Hill 145 Golden Ale was the least complex of Silversmith’s offerings–but that’s not meant to be disparaging. It’s got some subtle biscuit and fruit on the nose with a suggestion of citrus and honey flavours and only enough hops for a clean, crisp finish. At just 15 IBUs and only 4% ABV, this is a very nice, malt-forward session beer and even Silversmith’s in-house menu refers to it as a “patio crusher.” I concur.

Dam Buster British Pale Ale might throw some Ontarians who have come to accept the classification “pale ale” to mean anything with hops that isn’t 8%, because this isn’t in fact a pale ale, but rather has more in common with a traditional English bitter. It’s very lightly hopped and light-bodied and the hops are there mainly to add aroma. It pours a nice rusty orange and the nose has mild citrus, but is more dark fruit and bready caramel. The flavour, too, is bready caramel, dark fruit, a touch of spice, and a nutty finish. A very nice bitter, if oddly named.

Along with this line-up of beers, Silversmith offers a simple menu that I did not have time to sample owing to the early hour and my son’s disinterest in sitting still for more than five minute; however, while he sprinted behind the bar, into the kitchen, and all around the tasting room, I did have time to snag a menu and can tell you that there are just a few items to eat, including oysters, wings, wurst, a handful of sandwiches, and some sides and snacks.
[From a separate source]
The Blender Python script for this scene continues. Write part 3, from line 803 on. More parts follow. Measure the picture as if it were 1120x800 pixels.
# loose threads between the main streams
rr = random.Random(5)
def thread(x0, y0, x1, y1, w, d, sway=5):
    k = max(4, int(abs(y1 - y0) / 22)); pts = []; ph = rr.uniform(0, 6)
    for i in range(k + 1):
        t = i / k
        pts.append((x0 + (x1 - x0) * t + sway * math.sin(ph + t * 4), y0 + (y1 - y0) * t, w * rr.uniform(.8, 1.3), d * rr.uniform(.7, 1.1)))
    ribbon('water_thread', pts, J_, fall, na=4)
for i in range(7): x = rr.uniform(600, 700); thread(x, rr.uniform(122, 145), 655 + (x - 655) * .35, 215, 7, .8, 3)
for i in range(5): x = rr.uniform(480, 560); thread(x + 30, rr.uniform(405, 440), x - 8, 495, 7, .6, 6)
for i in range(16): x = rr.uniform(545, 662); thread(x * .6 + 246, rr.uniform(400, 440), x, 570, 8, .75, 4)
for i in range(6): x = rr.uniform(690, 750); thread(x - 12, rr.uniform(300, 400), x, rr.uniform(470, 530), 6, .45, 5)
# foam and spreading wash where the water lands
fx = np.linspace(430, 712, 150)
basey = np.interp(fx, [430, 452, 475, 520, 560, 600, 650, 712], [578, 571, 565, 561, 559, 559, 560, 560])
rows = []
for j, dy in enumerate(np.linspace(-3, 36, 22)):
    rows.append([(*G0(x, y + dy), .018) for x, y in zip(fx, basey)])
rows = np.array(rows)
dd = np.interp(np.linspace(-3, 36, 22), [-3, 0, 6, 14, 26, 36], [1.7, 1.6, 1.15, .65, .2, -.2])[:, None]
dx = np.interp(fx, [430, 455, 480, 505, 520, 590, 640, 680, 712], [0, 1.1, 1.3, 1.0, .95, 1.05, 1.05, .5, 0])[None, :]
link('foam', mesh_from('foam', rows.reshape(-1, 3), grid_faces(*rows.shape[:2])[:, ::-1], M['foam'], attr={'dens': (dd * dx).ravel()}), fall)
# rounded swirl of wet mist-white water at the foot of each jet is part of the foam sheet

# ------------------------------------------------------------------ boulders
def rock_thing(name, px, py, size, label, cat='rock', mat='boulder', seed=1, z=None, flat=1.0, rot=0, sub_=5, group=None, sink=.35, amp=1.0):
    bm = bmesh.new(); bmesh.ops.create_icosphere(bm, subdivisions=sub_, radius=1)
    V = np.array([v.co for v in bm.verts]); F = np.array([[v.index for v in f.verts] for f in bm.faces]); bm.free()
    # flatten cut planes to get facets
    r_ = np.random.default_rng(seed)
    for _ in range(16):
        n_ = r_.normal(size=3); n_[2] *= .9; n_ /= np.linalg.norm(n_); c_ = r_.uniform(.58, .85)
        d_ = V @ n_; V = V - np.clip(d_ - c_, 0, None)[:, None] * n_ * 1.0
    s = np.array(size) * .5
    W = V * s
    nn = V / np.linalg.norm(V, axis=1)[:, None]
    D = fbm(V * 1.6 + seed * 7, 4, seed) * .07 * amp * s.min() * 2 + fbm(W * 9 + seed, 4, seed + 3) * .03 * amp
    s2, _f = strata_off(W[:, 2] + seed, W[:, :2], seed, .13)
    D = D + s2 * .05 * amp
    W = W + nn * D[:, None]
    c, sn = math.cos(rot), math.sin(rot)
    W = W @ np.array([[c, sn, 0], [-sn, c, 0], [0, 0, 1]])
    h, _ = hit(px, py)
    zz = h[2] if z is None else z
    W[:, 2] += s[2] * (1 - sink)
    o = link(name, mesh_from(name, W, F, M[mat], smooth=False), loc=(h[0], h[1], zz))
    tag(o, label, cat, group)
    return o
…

Silversmith is definitely worth the visit. The beer is good, the atmosphere is great, and the people running the brewery are the real deal. It’s probably enough of a destination on its own, but if you’re in wine country doing a tour, Silversmith is a grape’s throw from some good Ontario wineries like Southbrook, Pilliteri, and Trius. It’s also just down the road from Oast House, who also happen to make some good beers.